++++ SOURCE DATA

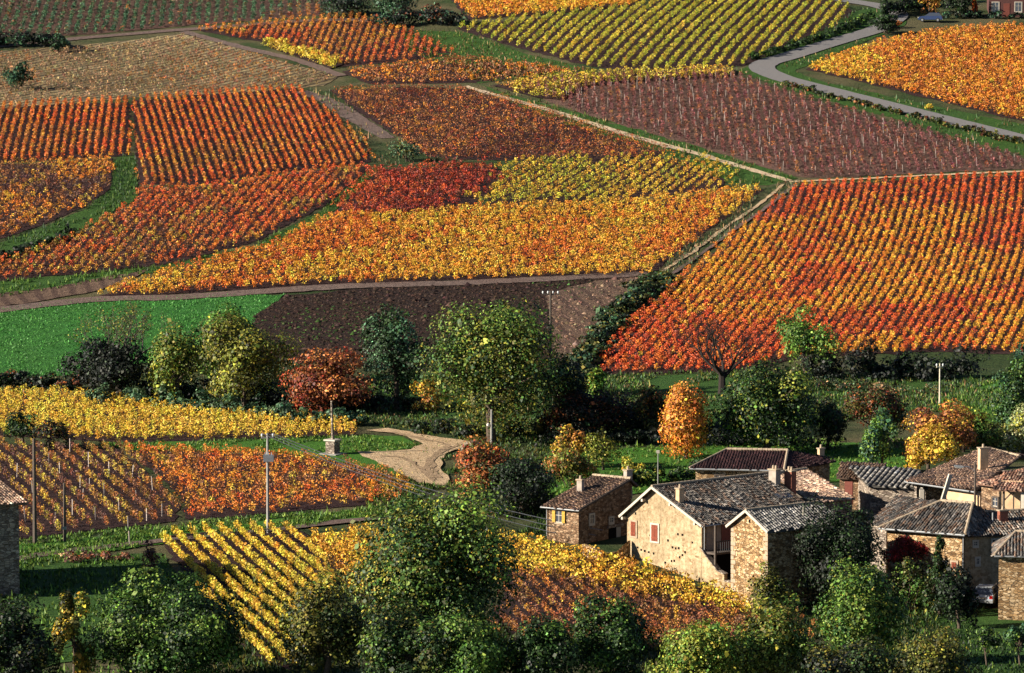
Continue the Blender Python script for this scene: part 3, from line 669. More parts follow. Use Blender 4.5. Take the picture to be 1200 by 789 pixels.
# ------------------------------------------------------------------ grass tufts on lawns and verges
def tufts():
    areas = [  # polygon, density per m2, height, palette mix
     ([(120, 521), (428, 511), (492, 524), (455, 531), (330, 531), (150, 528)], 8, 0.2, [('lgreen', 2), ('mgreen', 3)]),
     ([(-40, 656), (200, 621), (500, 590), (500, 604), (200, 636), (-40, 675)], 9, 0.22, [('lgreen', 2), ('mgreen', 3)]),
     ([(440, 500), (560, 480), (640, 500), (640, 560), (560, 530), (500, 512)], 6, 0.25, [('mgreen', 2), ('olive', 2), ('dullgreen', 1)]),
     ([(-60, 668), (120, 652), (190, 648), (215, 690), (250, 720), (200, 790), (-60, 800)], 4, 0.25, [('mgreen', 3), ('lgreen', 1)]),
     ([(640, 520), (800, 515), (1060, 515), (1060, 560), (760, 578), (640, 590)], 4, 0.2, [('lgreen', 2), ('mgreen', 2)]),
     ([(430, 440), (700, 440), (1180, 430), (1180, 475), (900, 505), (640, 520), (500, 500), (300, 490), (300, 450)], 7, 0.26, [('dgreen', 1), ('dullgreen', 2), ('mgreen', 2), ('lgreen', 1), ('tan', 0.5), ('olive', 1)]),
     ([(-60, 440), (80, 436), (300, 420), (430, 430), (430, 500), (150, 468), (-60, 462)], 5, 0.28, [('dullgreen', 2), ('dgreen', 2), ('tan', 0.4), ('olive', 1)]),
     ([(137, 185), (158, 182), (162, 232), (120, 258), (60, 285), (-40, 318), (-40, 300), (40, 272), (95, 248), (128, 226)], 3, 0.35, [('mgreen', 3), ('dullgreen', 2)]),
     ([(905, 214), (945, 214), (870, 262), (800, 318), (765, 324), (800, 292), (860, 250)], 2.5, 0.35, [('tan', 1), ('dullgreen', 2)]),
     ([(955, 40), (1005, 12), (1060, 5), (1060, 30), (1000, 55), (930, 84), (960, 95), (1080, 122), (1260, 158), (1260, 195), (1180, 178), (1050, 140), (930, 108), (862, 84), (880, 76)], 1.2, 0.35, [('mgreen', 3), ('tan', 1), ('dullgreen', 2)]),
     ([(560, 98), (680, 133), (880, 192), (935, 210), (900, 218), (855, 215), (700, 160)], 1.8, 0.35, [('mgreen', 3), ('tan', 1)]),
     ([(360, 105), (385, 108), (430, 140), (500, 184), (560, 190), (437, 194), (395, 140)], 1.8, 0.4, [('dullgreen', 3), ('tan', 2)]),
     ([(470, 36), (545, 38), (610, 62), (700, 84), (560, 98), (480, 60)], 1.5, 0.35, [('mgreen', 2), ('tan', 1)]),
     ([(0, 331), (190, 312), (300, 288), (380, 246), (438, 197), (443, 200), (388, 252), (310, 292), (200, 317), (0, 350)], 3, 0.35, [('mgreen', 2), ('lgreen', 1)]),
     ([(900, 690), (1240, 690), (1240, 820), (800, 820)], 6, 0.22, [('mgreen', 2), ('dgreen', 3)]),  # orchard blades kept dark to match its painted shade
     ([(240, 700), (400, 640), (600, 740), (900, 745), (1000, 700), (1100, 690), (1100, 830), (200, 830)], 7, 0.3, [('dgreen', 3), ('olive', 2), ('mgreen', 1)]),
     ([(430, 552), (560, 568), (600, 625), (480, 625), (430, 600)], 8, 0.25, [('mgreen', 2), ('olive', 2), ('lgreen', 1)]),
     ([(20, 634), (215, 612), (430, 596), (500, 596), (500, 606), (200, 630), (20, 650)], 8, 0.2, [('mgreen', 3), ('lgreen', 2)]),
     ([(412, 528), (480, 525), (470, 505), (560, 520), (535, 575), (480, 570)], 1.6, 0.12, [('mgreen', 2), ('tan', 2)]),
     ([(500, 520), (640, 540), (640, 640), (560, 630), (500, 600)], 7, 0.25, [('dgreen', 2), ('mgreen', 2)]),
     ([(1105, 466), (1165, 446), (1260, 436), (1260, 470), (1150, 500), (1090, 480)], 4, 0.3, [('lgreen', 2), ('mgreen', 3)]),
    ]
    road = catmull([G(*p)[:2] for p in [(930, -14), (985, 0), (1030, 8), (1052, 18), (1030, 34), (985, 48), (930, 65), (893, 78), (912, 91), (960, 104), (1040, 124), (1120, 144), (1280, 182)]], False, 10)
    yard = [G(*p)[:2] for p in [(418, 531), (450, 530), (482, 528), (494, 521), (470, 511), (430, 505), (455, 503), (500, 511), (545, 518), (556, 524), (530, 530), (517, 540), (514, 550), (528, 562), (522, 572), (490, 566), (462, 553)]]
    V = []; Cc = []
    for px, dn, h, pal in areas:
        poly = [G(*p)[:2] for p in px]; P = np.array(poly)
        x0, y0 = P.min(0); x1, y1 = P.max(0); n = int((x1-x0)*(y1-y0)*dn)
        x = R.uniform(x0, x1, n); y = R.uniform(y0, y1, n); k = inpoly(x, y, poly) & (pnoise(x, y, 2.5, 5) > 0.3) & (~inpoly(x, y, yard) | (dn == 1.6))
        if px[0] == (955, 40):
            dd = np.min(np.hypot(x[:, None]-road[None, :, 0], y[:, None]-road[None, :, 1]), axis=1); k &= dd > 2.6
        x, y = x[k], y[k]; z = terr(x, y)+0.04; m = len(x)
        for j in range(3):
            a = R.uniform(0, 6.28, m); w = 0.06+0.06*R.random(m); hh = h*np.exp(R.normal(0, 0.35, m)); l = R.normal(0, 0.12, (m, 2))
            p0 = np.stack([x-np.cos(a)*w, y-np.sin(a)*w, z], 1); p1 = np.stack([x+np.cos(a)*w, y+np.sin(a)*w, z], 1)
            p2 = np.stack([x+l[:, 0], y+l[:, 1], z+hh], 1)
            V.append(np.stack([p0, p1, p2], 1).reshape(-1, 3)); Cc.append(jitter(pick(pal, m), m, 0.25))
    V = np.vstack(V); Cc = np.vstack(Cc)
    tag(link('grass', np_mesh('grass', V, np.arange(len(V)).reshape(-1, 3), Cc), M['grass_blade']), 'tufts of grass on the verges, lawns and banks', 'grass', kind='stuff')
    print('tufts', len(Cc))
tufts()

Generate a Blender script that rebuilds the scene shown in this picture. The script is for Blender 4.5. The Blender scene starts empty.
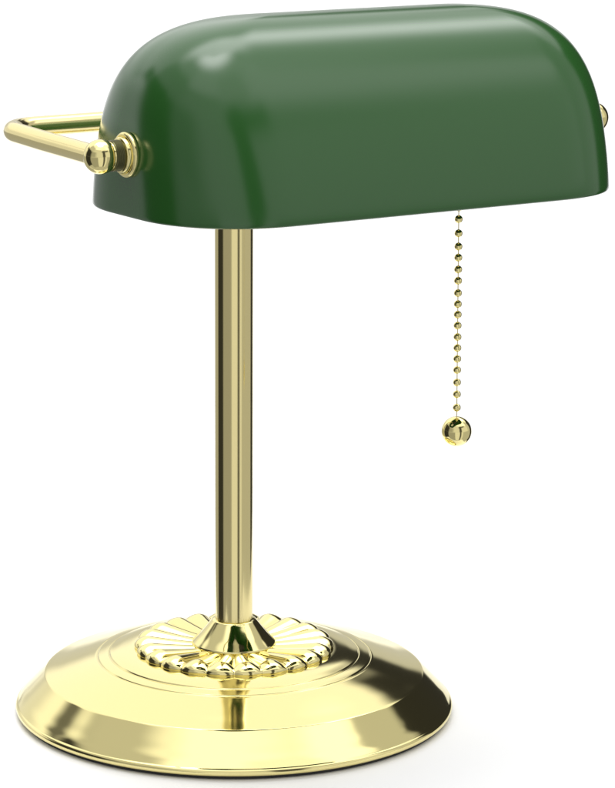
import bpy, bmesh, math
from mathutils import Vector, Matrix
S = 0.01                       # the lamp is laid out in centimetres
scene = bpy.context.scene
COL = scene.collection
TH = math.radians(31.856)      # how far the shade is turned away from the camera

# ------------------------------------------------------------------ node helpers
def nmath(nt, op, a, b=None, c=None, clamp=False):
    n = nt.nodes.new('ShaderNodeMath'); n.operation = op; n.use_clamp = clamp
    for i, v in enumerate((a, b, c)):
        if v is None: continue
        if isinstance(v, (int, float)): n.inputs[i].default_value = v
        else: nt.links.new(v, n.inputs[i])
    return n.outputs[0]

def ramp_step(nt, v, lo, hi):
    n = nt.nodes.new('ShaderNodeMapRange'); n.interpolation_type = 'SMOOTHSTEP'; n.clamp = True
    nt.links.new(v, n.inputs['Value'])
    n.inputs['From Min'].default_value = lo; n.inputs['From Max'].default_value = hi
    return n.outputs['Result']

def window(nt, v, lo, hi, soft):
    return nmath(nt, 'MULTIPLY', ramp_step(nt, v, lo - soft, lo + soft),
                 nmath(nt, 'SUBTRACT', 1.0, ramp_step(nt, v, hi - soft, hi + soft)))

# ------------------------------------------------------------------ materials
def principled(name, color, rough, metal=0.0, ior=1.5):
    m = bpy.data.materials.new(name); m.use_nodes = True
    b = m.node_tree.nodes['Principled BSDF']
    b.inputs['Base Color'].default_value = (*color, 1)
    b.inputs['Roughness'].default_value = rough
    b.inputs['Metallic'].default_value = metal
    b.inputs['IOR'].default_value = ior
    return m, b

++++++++

[WHAT YOU NEED TO DO]: Determine the number of lines in the entries above where the string "script" appears. Answer with the number alone.

[WRITTEN REPLY]: 2